## BRIEF:
Beginning with the very first line, please reproduce the entries exactly through the line containing "scene.camera = cam".
start DATA RECORDS
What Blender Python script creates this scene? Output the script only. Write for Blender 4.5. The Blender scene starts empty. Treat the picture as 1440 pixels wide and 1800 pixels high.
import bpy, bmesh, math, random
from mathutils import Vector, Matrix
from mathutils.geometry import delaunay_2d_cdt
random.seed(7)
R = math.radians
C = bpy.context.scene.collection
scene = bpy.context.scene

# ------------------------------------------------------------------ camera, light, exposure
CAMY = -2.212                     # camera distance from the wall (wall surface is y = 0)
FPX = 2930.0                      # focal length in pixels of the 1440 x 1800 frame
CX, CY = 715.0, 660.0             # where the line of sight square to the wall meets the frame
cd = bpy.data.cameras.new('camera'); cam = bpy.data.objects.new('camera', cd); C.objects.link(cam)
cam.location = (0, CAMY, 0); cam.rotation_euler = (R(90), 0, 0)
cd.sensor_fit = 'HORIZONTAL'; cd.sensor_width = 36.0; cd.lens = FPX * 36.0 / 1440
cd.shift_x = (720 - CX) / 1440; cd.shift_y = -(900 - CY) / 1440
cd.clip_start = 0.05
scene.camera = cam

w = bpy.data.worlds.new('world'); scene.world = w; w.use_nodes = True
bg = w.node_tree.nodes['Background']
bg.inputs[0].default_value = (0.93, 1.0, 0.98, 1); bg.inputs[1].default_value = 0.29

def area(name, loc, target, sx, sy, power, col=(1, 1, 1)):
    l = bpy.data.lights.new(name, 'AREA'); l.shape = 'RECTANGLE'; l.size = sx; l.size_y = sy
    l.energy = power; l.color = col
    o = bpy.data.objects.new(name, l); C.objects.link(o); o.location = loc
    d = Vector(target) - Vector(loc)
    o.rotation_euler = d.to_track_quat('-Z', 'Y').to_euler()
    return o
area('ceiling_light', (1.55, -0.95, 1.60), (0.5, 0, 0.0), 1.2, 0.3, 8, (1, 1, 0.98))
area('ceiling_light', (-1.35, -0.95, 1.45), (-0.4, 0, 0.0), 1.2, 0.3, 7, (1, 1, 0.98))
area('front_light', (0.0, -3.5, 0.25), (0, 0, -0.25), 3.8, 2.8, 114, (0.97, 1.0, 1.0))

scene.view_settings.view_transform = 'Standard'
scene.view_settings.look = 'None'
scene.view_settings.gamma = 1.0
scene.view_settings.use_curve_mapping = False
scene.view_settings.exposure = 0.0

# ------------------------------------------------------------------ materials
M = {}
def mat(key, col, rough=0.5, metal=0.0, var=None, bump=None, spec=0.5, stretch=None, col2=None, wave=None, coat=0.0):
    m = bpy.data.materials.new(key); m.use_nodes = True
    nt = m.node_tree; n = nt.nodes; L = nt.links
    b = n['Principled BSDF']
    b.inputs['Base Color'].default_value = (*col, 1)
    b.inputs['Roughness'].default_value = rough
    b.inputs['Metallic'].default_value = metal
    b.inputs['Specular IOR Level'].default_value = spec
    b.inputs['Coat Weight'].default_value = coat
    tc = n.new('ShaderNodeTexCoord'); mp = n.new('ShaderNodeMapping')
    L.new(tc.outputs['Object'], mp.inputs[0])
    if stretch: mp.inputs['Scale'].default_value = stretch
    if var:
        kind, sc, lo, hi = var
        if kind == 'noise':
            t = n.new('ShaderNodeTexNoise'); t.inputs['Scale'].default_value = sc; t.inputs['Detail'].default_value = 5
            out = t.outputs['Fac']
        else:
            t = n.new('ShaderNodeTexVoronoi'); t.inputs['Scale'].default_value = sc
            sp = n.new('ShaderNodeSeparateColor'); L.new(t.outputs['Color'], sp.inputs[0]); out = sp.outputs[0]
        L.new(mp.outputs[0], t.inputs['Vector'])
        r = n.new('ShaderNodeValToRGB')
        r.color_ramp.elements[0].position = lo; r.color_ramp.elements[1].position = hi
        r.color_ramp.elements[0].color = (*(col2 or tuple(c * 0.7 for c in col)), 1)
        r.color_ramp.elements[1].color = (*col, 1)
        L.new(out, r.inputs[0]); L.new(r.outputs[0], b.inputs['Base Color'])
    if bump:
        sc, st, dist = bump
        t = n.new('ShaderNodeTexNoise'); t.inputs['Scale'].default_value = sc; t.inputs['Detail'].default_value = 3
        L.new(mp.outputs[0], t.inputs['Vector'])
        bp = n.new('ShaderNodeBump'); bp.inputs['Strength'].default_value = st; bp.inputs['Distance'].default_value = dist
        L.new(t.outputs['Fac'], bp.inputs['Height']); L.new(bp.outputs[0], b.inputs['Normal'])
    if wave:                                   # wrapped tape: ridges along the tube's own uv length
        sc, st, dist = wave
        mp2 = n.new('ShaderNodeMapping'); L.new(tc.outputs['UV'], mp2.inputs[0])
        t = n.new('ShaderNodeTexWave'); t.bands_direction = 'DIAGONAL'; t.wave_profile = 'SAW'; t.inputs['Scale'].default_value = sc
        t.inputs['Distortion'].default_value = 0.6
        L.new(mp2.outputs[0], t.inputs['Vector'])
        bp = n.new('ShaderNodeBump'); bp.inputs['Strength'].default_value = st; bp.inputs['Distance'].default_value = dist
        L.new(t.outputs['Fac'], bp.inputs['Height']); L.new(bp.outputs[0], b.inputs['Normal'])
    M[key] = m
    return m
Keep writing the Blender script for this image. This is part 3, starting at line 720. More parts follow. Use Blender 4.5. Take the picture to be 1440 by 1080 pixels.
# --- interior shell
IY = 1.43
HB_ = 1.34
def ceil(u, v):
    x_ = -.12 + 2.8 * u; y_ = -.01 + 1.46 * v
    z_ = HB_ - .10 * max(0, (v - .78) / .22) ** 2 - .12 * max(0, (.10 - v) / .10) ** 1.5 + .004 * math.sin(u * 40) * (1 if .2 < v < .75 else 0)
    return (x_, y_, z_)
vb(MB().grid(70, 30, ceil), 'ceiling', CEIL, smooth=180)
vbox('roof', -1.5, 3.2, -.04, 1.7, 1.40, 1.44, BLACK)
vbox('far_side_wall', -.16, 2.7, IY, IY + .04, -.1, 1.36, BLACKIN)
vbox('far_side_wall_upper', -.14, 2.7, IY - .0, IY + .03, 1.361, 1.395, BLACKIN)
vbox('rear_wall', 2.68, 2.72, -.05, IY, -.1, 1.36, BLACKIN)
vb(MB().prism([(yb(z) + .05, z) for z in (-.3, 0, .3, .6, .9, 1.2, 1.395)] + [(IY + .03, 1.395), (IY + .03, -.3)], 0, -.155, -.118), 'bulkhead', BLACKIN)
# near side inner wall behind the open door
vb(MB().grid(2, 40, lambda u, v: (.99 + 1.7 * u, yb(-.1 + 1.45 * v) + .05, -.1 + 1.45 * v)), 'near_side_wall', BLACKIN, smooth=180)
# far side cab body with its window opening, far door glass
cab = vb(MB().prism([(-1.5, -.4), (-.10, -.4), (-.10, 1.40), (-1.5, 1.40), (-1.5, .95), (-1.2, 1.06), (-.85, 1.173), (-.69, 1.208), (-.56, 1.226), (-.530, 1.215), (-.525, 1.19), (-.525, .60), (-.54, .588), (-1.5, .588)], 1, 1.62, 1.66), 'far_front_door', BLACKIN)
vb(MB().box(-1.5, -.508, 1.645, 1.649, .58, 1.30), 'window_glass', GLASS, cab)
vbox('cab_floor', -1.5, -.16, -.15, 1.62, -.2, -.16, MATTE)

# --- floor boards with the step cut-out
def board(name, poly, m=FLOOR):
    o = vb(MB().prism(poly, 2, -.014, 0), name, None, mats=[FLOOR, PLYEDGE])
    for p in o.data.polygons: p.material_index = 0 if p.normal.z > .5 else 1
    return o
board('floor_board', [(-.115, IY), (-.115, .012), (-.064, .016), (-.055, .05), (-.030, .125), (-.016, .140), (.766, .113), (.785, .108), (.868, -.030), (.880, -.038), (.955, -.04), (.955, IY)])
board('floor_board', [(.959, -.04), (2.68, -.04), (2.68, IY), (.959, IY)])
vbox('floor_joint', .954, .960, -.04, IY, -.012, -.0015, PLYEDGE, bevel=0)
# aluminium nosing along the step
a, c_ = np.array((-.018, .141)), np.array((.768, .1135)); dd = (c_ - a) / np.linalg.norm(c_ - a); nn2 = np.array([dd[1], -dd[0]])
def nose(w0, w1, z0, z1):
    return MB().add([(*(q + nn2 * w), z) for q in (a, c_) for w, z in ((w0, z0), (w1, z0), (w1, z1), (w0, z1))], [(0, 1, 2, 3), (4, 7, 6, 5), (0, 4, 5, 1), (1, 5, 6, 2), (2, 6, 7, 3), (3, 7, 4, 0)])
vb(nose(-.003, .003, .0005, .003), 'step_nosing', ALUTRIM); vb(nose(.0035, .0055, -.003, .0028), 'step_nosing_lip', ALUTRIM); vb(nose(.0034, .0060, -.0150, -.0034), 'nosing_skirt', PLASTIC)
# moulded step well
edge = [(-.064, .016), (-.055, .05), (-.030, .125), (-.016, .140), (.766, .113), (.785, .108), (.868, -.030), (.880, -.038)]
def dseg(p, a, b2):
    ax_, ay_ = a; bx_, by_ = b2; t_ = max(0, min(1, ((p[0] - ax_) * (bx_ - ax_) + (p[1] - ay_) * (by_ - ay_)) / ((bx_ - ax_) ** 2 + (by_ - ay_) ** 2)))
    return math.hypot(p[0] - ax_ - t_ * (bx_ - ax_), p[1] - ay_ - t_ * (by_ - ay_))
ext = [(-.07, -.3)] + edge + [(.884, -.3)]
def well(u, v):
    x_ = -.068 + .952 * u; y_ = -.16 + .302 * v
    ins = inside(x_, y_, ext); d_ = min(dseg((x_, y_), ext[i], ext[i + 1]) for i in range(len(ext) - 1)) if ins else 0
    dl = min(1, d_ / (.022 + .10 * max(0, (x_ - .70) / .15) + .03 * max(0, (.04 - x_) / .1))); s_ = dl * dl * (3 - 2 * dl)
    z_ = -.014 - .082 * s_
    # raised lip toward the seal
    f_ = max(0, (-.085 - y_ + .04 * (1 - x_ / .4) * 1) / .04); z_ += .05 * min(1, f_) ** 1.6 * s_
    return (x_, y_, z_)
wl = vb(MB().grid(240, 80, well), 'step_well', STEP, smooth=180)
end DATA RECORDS
## PROBLEM SOLUTION:
What Blender Python script creates this scene? Output the script only. Write for Blender 4.5. The Blender scene starts empty. Treat the picture as 1440 pixels wide and 1800 pixels high.
import bpy, bmesh, math, random
from mathutils import Vector, Matrix
from mathutils.geometry import delaunay_2d_cdt
random.seed(7)
R = math.radians
C = bpy.context.scene.collection
scene = bpy.context.scene

# ------------------------------------------------------------------ camera, light, exposure
CAMY = -2.212                     # camera distance from the wall (wall surface is y = 0)
FPX = 2930.0                      # focal length in pixels of the 1440 x 1800 frame
CX, CY = 715.0, 660.0             # where the line of sight square to the wall meets the frame
cd = bpy.data.cameras.new('camera'); cam = bpy.data.objects.new('camera', cd); C.objects.link(cam)
cam.location = (0, CAMY, 0); cam.rotation_euler = (R(90), 0, 0)
cd.sensor_fit = 'HORIZONTAL'; cd.sensor_width = 36.0; cd.lens = FPX * 36.0 / 1440
cd.shift_x = (720 - CX) / 1440; cd.shift_y = -(900 - CY) / 1440
cd.clip_start = 0.05
scene.camera = cam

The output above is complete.